Konchalovsky devoted his leisure time after the plein air sessions to hunting, reading and, most importantly, to small domestic chores, on which he was very keen. It was even a matter of pride to the artist that he invented a special device for sawing wood, since he had a particular love of carpentry. The choice for his composition of an everyday subject that was close to him allowed Konchalovsky to showcase his considerable skills in genre art, skills that allowed him to juxtapose the expertly portrayed dynamic models and an evocative, expressive sunlit landscape.



The painting Woodcutters is especially appealing because of its seemingly uncontrived and inadvertent composition, which retains all the freshness of a first impression. Everything that is secondary has been discarded. The main focus is on the dynamics of the intersection of the horizontal line formed by the huge logs, which appear to divide the picture into two levels, and the sharp diagonal line of the saw that is held by the busy workmen.



Konchalovsky conveys with particular expressiveness the light that is pouring down from the sky in an even, silvery stream. Without it, the restrained palette of the emerald, bluish-grey and ochre tones in the background would be dull and monotonous, but the flashes of gleaming light and patches of colour that are dispersed over the naked torso and the freshly smoothed tree bark make all the colours resonate with a particular intensity, sonority and richness. The picture is painted by a free-flowing, confident hand and with a broad, thick, artistic brushstroke, yet the well-thought-out compositional completeness that marks the artist’s works of this period can be sensed throughout the scene.

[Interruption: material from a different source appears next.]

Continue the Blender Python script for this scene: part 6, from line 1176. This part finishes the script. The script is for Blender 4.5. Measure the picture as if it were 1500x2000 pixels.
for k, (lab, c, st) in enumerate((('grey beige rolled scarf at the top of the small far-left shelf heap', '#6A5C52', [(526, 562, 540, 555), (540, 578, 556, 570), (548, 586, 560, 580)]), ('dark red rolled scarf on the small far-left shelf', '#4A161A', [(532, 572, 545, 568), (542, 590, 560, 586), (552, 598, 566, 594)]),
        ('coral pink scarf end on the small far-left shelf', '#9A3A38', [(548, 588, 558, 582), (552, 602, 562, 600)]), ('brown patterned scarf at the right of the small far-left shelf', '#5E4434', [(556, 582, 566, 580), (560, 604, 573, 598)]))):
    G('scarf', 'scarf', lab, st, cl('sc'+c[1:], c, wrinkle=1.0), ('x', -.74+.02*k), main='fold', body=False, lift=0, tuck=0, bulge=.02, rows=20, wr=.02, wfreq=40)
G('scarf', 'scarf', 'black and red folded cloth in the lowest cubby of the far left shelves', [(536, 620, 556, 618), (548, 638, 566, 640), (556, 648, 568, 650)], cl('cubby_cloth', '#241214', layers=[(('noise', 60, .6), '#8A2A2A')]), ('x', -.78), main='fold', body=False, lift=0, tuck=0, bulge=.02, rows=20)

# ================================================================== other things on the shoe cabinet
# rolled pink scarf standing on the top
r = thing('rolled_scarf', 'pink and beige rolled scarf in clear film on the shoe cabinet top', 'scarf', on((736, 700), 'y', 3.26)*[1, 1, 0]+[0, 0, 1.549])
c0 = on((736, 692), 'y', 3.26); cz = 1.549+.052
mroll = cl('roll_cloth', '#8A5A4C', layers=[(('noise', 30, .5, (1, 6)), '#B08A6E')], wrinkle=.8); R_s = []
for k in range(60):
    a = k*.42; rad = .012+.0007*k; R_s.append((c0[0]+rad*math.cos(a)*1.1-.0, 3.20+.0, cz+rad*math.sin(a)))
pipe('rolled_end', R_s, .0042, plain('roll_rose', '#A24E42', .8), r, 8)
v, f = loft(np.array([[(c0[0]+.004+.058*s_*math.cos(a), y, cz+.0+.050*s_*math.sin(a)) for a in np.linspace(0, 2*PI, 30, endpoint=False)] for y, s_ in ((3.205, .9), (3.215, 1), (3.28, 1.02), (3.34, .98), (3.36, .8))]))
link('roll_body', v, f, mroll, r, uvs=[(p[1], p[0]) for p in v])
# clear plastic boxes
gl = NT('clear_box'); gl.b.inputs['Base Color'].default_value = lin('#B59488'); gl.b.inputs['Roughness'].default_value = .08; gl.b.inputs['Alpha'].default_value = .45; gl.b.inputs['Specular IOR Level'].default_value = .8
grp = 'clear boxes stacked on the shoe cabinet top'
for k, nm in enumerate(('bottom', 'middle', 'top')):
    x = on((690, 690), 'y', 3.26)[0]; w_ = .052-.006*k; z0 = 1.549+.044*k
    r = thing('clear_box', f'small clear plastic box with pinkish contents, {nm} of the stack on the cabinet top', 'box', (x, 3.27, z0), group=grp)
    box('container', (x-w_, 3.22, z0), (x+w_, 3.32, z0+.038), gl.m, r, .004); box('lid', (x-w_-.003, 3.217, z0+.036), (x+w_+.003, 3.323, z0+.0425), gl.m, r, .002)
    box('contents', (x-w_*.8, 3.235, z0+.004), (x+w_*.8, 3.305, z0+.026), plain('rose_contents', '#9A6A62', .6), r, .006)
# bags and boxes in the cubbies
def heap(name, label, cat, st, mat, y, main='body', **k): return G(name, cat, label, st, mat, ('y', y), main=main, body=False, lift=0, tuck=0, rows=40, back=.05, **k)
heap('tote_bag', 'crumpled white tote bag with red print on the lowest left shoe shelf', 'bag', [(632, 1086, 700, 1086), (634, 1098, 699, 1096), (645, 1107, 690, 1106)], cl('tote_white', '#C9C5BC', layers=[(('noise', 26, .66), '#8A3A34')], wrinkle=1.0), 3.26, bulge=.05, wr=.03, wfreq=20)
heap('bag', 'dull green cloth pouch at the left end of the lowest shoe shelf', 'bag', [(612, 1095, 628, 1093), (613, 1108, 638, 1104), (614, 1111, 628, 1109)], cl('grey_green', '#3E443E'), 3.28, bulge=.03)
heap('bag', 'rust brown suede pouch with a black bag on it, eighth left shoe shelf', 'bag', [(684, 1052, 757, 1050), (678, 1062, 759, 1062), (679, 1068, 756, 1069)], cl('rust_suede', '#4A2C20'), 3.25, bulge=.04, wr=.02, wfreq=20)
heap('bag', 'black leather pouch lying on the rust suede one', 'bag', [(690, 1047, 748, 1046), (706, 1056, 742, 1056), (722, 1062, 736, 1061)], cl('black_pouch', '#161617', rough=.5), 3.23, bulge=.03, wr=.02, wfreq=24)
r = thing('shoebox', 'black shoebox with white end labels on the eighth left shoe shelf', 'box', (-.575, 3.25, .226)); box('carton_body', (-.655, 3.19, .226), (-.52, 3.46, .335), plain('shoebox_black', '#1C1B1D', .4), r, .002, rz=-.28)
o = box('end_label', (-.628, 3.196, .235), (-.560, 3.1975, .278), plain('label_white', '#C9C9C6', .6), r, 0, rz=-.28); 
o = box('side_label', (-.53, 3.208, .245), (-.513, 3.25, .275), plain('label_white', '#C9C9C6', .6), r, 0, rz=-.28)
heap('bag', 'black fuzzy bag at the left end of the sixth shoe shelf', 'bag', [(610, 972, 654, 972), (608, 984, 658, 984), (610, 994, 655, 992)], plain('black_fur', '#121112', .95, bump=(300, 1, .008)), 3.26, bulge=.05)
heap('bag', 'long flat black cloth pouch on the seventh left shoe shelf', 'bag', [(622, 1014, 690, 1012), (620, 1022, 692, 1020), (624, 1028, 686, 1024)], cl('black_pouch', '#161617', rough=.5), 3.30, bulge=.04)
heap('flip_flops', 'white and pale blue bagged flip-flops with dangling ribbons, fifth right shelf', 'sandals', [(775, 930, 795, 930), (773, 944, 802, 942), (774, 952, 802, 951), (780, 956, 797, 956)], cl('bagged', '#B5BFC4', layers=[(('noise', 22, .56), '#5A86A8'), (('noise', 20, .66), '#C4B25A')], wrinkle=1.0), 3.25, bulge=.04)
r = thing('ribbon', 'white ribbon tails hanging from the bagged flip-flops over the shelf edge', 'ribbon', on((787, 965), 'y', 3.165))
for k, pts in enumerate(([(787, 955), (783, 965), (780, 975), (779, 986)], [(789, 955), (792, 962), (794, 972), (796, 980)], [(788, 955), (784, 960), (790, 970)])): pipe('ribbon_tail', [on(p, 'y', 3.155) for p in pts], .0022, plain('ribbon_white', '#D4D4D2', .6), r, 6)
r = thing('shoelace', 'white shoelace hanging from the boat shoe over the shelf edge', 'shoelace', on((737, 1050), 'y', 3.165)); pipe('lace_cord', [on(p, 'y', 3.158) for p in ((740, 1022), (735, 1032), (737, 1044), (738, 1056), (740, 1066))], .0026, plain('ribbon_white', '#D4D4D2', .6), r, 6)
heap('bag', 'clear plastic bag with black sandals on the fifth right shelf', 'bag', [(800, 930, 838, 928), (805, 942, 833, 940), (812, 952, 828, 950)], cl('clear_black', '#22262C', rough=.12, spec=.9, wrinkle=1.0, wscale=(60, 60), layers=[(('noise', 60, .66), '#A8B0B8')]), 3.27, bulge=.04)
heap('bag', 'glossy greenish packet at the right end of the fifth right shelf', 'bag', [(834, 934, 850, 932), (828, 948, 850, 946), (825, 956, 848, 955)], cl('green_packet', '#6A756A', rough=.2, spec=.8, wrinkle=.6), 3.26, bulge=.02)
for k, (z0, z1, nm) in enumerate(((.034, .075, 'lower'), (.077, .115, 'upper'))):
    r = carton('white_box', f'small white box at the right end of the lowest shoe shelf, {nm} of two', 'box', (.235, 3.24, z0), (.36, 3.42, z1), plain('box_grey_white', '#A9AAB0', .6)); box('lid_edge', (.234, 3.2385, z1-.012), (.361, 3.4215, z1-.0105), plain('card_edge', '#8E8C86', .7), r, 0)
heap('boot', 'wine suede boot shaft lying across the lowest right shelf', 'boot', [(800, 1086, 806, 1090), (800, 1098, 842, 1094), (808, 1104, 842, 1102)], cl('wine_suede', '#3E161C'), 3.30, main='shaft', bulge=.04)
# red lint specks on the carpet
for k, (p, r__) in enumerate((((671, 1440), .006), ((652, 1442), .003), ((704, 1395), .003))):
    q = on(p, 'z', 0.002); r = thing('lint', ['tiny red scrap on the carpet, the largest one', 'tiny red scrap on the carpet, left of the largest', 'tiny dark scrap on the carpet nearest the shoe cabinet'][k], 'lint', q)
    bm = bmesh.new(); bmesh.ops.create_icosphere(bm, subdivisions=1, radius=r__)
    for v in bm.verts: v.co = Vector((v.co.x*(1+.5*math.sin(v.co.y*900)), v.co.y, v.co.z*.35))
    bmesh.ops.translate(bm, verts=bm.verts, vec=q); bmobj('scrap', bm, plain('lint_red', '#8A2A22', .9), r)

Konchalovsky manages to create a remarkable artistic method in which the harmony of movement and repose, of the fleeting and the steady gives rise to an optimistic image of everyday life and prompts the viewer to admire the beauty of mundane events, which was a typical feature of Konchalovsky’s paintings, and which made the Soviet critics of the 1930s so uneasy.